Studying religion from the perspective of altars gives insight into a religion’s aesthetic importance, a key trait seen throughout all African diasporic religions. The significance of aesthetics when studying religions more broadly is seen as a way of understanding a religion’s practices and beliefs surrounding them. For example, thinking back to the Roman Catholic monstrance on Professor Matory’s altar, flamboyant and rich gold aesthetics can be seen as a trademark of the Catholic Church. This underlying idea of abundance and wealth is what backs up certain Catholic beliefs that historically have tended to favor the prosperity of the upper class, which resulted in vast accumulations of money due to taxation (Varickayil 15-16, 1980). Aesthetic emphases are apparent particularly in Spiritism, where kitsch, a particular gaudiness with a lack of artistic favorability, is argued to be a trademark component of altars (Bettelheim 312, 2005). As seen with Professor Matory, the objects comprising his Spiritist altar have personal meaning and many symbolize memories of his childhood. As Professor Matory explained, he is a collector of “beautiful things,” and his subsequent assemblage of a variety of small objects, not to mention the different cultures from which they are derived, may contribute to the aesthetic concept of “kitsch” that can be apparent to some observers. Of course, as outsiders, we must gain an adequate understanding of the value placed on the objects present on the altar. Professor Matory evidently has a very personal connection to all of these objects, and his appreciation of them adds to their capability to summon the spirits of his ancestors. Therefore, the objects themselves are all important to the study of religion, as they are crucial to successfully performing Spiritist rituals.

We can consequently learn quite a bit from observing how these objects are used in context. Materiality is a vital counterpart of many rituals and practices across different religions; in other words, the visual aspects of religion are the base for the physical acts. Without an altar or religious dress or a holy book, ritual is not as spiritually awakening. We would argue that in a more broad sense, shrines and buildings in which religious rites take place is built off the same idea. Religious space and physicality provides the necessary and authentic setting for a religion to be properly activated, initiated, and practiced. As an outsider, judgement cannot prevent a religion from acquiring its physical necessities. It is easy to see how this emphasis on materiality can be warped into a viewpoint that Spiritist altars are kitsch and that this religion “‘steals motifs and materials at random, regardless of the original ascription of the sources’” (Bettelheim 312, 2005). We must ultimately assert a higher understanding than “kitsch” aesthetics as apparent to some in Spiritist altars, and come to appreciate the significance that physical objects have for summoning ancestral spirits.

 

Bibliography

Awolalu, J O. “The Yoruba Philosophy of Life.” Présence Africaine Edition (1970): 20-38.

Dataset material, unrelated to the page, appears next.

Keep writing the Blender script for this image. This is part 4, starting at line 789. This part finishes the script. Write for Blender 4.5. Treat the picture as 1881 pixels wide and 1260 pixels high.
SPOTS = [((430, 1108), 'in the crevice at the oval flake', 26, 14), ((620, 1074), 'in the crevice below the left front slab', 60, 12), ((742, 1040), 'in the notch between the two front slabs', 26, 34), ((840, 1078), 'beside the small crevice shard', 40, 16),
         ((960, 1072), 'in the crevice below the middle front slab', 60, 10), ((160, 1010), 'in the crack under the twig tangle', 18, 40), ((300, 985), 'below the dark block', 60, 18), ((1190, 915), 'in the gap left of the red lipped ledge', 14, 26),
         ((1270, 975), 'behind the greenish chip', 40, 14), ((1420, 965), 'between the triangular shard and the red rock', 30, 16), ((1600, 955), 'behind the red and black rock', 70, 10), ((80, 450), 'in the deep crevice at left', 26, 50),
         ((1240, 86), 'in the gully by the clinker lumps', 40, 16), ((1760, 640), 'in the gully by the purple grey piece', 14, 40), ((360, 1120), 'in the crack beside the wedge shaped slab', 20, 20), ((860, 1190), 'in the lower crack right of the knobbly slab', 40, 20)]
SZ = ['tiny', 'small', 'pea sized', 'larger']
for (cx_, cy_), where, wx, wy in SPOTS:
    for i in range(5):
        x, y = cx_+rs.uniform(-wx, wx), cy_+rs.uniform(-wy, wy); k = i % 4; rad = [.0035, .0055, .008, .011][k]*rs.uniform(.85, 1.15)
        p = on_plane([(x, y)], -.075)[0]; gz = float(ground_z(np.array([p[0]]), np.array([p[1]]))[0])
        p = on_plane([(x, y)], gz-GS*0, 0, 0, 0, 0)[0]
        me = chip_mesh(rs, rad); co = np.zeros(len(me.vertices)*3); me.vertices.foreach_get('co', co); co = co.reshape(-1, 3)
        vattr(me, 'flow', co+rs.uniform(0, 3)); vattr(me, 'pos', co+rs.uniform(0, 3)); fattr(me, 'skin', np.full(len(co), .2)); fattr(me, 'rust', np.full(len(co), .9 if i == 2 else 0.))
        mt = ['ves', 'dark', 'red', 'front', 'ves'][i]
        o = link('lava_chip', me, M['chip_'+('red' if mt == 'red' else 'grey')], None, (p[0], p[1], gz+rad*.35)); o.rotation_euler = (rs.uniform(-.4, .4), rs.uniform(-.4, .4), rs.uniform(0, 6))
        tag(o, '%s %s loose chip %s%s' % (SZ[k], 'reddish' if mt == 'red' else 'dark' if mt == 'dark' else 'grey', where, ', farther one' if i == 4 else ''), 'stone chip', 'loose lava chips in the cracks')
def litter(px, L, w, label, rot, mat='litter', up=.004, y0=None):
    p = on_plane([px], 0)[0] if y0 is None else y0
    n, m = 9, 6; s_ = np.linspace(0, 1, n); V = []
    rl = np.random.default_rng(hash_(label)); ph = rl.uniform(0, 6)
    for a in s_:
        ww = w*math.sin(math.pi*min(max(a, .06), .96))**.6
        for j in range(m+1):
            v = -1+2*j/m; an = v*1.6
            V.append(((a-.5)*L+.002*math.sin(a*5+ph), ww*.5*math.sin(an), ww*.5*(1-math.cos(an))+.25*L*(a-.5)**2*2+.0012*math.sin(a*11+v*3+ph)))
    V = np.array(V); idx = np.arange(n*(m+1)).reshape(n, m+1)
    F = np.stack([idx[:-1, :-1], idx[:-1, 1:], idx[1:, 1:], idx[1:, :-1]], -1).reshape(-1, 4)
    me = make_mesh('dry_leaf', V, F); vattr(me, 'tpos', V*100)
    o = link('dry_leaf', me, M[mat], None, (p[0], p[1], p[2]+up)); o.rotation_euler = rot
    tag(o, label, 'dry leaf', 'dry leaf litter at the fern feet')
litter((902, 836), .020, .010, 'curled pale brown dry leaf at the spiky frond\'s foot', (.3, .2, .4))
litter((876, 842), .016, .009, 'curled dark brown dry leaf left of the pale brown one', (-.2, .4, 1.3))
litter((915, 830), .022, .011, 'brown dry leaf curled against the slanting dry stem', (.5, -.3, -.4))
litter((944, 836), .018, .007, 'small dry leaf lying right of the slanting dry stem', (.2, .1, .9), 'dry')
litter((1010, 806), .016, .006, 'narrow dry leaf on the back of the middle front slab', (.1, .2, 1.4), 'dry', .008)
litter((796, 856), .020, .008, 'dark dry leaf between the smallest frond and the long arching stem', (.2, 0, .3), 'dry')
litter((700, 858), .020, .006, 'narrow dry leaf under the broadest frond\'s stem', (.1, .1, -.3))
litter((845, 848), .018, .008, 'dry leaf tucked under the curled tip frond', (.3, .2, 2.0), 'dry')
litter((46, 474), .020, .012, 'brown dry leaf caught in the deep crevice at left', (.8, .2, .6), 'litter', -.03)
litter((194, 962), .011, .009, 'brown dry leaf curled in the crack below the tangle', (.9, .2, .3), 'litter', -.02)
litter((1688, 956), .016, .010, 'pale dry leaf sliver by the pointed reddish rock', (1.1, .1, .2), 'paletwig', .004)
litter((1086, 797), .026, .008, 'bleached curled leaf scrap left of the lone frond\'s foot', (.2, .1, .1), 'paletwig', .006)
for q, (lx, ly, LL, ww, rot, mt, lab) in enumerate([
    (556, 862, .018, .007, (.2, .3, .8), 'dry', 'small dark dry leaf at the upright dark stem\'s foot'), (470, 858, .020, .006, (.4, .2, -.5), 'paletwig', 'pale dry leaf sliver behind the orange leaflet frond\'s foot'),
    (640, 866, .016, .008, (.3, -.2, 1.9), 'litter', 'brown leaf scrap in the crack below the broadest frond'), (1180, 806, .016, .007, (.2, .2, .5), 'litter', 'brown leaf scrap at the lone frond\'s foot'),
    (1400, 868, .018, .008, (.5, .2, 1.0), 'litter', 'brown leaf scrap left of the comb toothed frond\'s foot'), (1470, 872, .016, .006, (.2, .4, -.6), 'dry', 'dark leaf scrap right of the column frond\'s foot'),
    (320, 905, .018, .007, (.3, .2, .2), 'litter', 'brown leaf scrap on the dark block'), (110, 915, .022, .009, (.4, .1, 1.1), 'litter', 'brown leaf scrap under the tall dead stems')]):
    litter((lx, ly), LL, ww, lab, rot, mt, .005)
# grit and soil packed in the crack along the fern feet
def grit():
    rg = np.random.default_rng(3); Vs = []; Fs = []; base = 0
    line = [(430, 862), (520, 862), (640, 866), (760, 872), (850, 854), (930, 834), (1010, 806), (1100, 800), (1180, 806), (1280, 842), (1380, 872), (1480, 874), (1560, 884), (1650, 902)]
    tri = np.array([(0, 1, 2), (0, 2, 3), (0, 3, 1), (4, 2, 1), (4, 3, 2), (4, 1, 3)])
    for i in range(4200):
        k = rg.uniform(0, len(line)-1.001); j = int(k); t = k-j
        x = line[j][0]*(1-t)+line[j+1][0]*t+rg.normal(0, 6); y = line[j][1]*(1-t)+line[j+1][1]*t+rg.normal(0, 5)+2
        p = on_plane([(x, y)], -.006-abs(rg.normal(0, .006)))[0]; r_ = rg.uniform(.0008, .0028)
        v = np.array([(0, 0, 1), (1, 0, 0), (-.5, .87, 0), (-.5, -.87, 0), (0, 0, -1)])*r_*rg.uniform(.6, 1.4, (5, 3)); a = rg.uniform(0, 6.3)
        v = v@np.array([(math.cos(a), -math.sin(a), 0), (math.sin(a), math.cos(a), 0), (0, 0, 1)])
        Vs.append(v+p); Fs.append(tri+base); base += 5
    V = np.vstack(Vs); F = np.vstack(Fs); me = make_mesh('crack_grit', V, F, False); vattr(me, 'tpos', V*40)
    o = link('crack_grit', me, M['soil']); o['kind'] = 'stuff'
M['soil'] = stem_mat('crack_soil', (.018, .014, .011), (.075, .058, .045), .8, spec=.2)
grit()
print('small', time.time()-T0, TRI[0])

Bettelheim, Judith. “Caribbean Espiritismo (Spiritist) Altars: The Indian and the Congo.” The ArtBulletin (June 2005).

Duke University. “Beaded Walking Staff for Osain.” Accessed December 4, 2017.

Garoutte, Claire, and Anneke Wambaugh. Crossing the Water: A Photographic Path to the Afro-Cuban Spirit World. London: Duke University Press, 2007.

Johnson, Paul C. Secrets, Gossip, and Gods: The Transformation of Brazilian Candomblé. New York: Oxford University Press, 2002.

Romberg, Raquel. “Whose Spirits Are They? The Political Economy of Syncretism and Authenticity.” Journal of Folklore Research (1998): 69-82.

Santo, Diana E. Developing the Dead: Mediumship and Selfhood in Cuban Espiritismo. Gainesville, FL: University Press of Florida, 2015.

Varickayil, Robert. “Social Origins of Protestant Reformation.” Social Scientist 8 (1980): 14-31.